Ceci a été indirectement confirmé par Rumsfeld lui même. Le Pentagone, a-t-il déclaré, ne dira pas tout, loin de là, de l'opération en préparation - voire en cours - mais «ne mentira pas». Interrogé sur une éventuelle campagne de désinformation américaine, il a admis qu'une réunion s'est tenue lundi 24 septembre à propos de la «politique de communication» de Washington. Et Rumsfeld de menacer de poursuites les responsables officiels responsables de fuites en direction de la presse : «la politique est de ne rien dire sur quoi que ce soit qui puisse compromettre nos sources ou nos méthodes».

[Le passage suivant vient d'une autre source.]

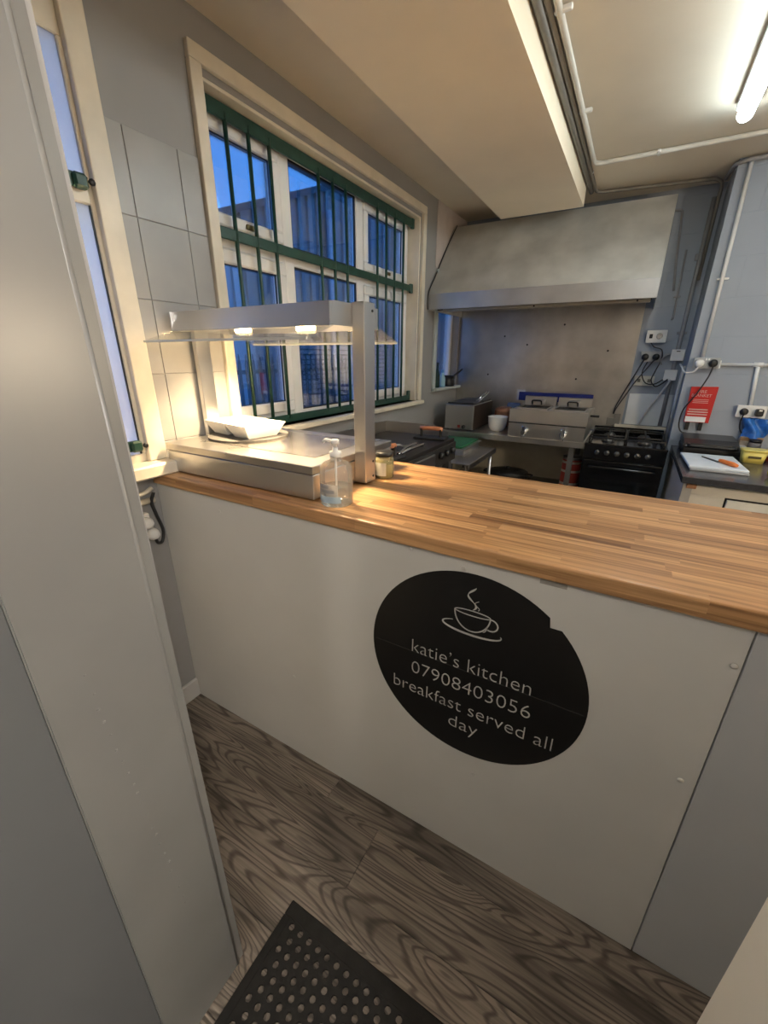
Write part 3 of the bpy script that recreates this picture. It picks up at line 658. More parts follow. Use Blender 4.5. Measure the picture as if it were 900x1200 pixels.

En réalité, il n'est pas à exclure que l'opération «Liberté immuable» ait déjà commencé la semaine dernière, par les premières incursions des SAS britanniques, dans le nord-est de l'Afghanistan, vraisemblablement aidés par les guérilleros de l'Alliance du Nord. L'armée royale de Londres est en partie déjà déployée dans la région, grâce à 30.000 soldats en manoeuvre depuis quelques jours en Mer d'Arabie : des man£uvres officiellement prévues depuis longtemps, dans une région que la Grande-Bretagne connaît fort bien, en tant qu'ancienne puissance coloniale.

En Afghanistan, l'armée de Sa Majesté a toutefois connu dans le passé un sort peu enviable : trois guerres et trois défaites, que Tony Blair semble avoir quelque peu oublié, lorsqu'il annonçait mardi soir une «campagne de bombes et de pain» (bombs and bread), respectivement pour le régime et le peuple afghan. Ce n'est sans doute pas le cas de la plupart des experts stratégiques et militaires britanniques, qui ne cessent d'afficher une grande prudence et privilégient tous des opérations commandos destinées à désarticuler les forces armées et à attaquer les camps d'entraînement de la Qaïda de Ben Laden.

Une éventuelle invasion terrestre du pays se heurterait en effet à l'hostilité de la quasi totalité des hommes en armes du pays, et tout bombardement risquerait de mettre les avions américains ou britannique à la portée des centaines de missiles sol-air «Stinger» que les Etats-Unis ont fournis aux Taliban lorsqu'ils étaient leurs alliés. Pour cela, pour riposter aux attentats terroristes, les Etats-Unis semblent privilégier des actions techniquement comparables, mais qui nécessitent un travail de renseignement considérable. Mais aussi beaucoup de doigté diplomatique, notamment avec les trois pays clé de la région : le Pakistan, l'Iran et l'Arabie saoudite, trois alliés fragilisés par des oppositions très sensibles aux discours «justicialistes» de Ben Laden.

Mais la «guerre» de Bush junior dépend d'abord des résultats de l'enquête en cours sur les véritables responsables des attentats du 11 septembre. Au moment où le FBI (qui en a la charge) ne cesse de reprocher ouvertement à la CIA de ne pas avoir signalé de préparatifs d'une opération en tous points exceptionnelle. Plus important, si l'on croit le Washington Post, le FBI a admis officieusement ne pas avoir trouvé de lien entre les quatre à cinq « cellules » du réseau de Ben Laden présentes sur le sol américain depuis des années et les kamikaze qui ont perpétré les attentats ; alors que des liens précis ont été établis entre les quatre équipes de kamikaze.

Cette «fuite» n'a guère été appréciée, notamment au Pentagone, ce qui explique la mise en garde de Donald Rumsfeld mais aussi les divisions apparues ces derniers jours entre «faucons» et «colombes» à propos des «preuves» que les Etats-Unis s'appréteraient à communiquer aux alliés. Alors que le secrétaire d'Etat comptait les informer par le détail, dans le but de renforcer la coalition internationale dont les Etats-Unis ont besoin pour crédibiliser leur «riposte», Rumsfeld et le FBI s'y opposent, officiellement pour des raisons de sécurité. Cette opposition ne facilite guère le choix que le président sera amené à faire et semble avoir d'ores et déjà irrité des alliés européens et asiatiques (à commencer par le Pakistan, pièce maîtresse du dispositif militaire américano-britannique).